The evolution of boys at work: ‘Shop class’

The July National Geographic reports that scientists have discovered dozens of ancient stone hammers and anvils in Brazil’s Serra Da Capivara National Park.

These tools, some as old as 700 years, are made and used by capuchin monkeys. The monkeys use the hammers to smash fresh cashews against the anvil stones to help remove the bad-tasting husks. This discovery adds more evidence of the rare but not unknown use of tools by non-human primates.

The article led me down a stream of thought-provoking ideas. My journey began with the knowledge that, although the vast majority of primates don’t use tools at all, another capuchin group situated much farther south of the Serra Da Capivara monkeys also has been observed using tools. This southern group uses their tools in a different way and with different foods. Some scientists argue this is evidence that these “population-specific quirks” amount to different capuchin cultures.

A variety of cultures is one way we humans differ from other creatures, I used to believe.

I then wondered about those tool-making behaviors which have been passed down for generations. Older monkeys teach younger ones who then mature and teach a new generation. To me, that is basically what we call education which, again, I once assumed to be a strictly human endeavor.

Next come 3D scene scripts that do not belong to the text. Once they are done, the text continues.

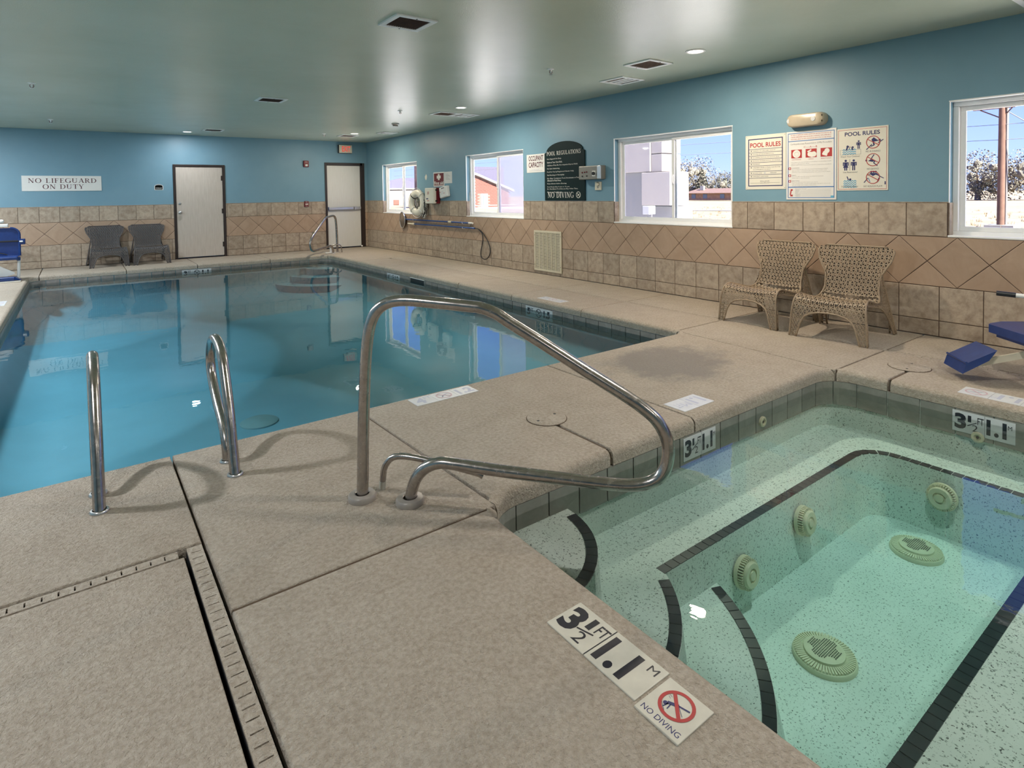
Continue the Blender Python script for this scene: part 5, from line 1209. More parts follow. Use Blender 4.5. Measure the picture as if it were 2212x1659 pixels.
t, rv, uv, M = floor_marker('faded depth marker tiles and red ring on the deck right of the spa', (4.77, .86), (0, 1), (-1, 0), .48, .17, None, 'marker_pale')
tiles(t, M, [(0, .16), (.16, .32), (.32, .48)], .17, 'marker_pale'); S = Sign((0, 0, .0035), rv, uv, t, .0003)
S.text('3', .015, .03, .06, .11, 'ink_pale'); S.text('1', .085, .09, .018, .045, 'ink_pale'); S.text('2', .09, .03, .03, .045, 'ink_pale'); S.text('FT', .118, .08, .035, .05, 'ink_pale'); S.text('1.1', .175, .03, .11, .11, 'ink_pale'); S.text('M', .29, .1, .025, .03, 'ink_pale'); nodive(S, .40, .085, .06, 'ink_palered', 'ink_pale'); S.build()
t, rv, uv, M = floor_marker('faded marker tiles on the right deck edge of the pool opposite the wall grille', (4.86, 5.40), (0, 1), (-1, 0), .45, .15, None, 'marker_pale')
tiles(t, M, [(0, .15), (.15, .30), (.30, .45)], .15, 'marker_pale'); S = Sign((0, 0, .0035), rv, uv, t, .0003); S.text('5', .03, .02, .06, .1, 'ink_pale'); S.text('FT', .095, .08, .045, .045, 'ink_pale'); nodive(S, .225, .075, .055, 'ink_palered', 'ink_pale'); S.text('1.5', .32, .02, .11, .1, 'ink_pale'); S.build()
t, rv, uv, M = floor_marker('pale marker tile on the left deck edge of the pool at the picture edge', (-.93, 10.35), (0, -1), (1, 0), .45, .15, None, 'marker_pale')
tiles(t, M, [(0, .15), (.15, .30), (.30, .45)], .15, 'marker_pale'); S = Sign((0, 0, .0035), rv, uv, t, .0003); S.text('4', .03, .02, .06, .1, 'ink_pale'); S.text('FT', .095, .08, .045, .045, 'ink_pale'); nodive(S, .225, .075, .055, 'ink_palered', 'ink_pale'); S.text('1.2', .32, .02, .11, .1, 'ink_pale'); S.build()
for (x, y), r, lab, dk in (((2.215, 2.675), .118, 'round beige skimmer lid let into the deck between pool and spa', 1), ((4.985, 1.75), .135, 'round beige deck lid beside the far corner of the spa', 1)):
    t = thing('deck_lid', lab, 'lid', (x, y, 0)); MB().lathe([(r + .004, .0005), (r + .004, .002), (r, .002)], seg=48, cap=False).build('rim', MAT['sealant'], t)
    MB().lathe([(r, 0), (r, .005), (r - .004, .007), (0, .007)], seg=48).build('cover', MAT['deck'], t)
    for sx in (-1, 1): MB().lathe([(.0085, .0068), (.0085, .0076), (0, .0076)], (sx * r * .62, sx * r * .1, 0), 12).build('finger_hole', MAT['black'], t)

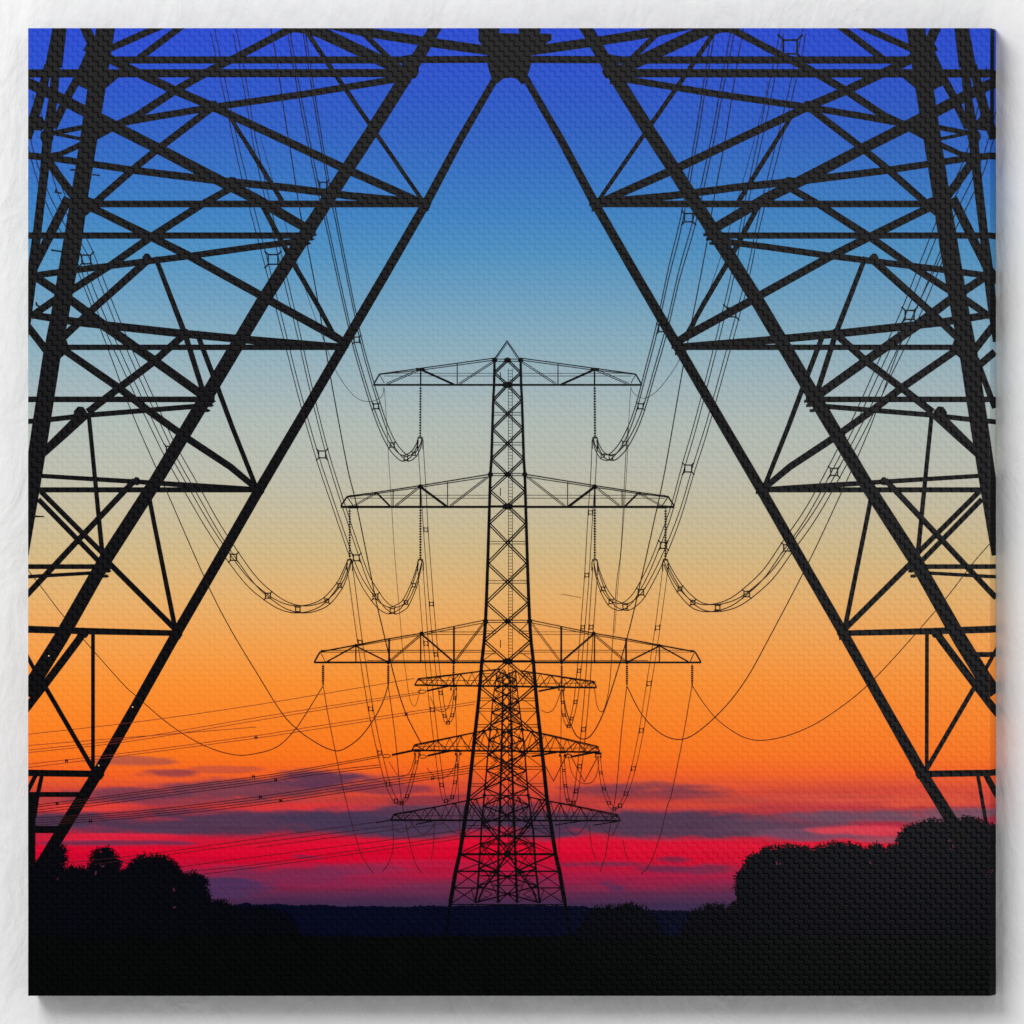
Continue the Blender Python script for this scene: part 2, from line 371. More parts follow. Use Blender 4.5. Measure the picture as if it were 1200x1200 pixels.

Thinking of education led me to remember when I was in the seventh grade. That was when my buddies and I finally left the elementary and went to the big school. I was excited to take classes I had heard the older kids on the bus talk about. Classes like shop. The school called it “industrial arts” but that’s the way educators like to talk. To us kids it was “shop class.”

Only boys took shop which tells you how long ago I was in junior high. (Junior high is now referred to as “middle school.” Again, educatorspeak.) At my school, boys took shop and girls took home economics because those were the roles of American culture, or at least the sub-culture where I grew up, assumed for boys and girls in those days. I can’t say what exactly went on in “home ec” but on those rare occasions when I walked by the room it certainly smelled better than shop class.

In shop class we got to use hammers and nails, saws and glue and wood putty to make shelves and frames and desk caddies for pencils and pens which we would present to our parents who would cheerfully accept them and find a nice place to display them briefly until they would be removed to another more out-of-the-way area of the house.

We were taught a little bit about woodworking, a little bit about electricity and a little bit about other industrial arts. What I remember generally about the class is spending my time goofing around when I should have been paying attention. One specific memory I have is of someone opening the cover of a book, nailing it to the desk then closing it. The owner was quite surprised when the bell rang and he grabbed his things to rush out the door.

So often when I look back on my school days, I feel a great admiration for the teachers who had to put up with me and my friends. Think about it: a large echoing room filled with sharp tools and populated with noisy, mischievous adolescent boys. My grown-up self bows in deepest respect.

Searching the internet for information on these intelligent primates (I am not referring to the seventh graders), I learned details of their tool-making, their culture and their ability to pass on knowledge. I could picture the young monkeys learning from their elders how to make tools. As I browsed one page, I saw ads offering capuchin monkeys for sale. That made me sad.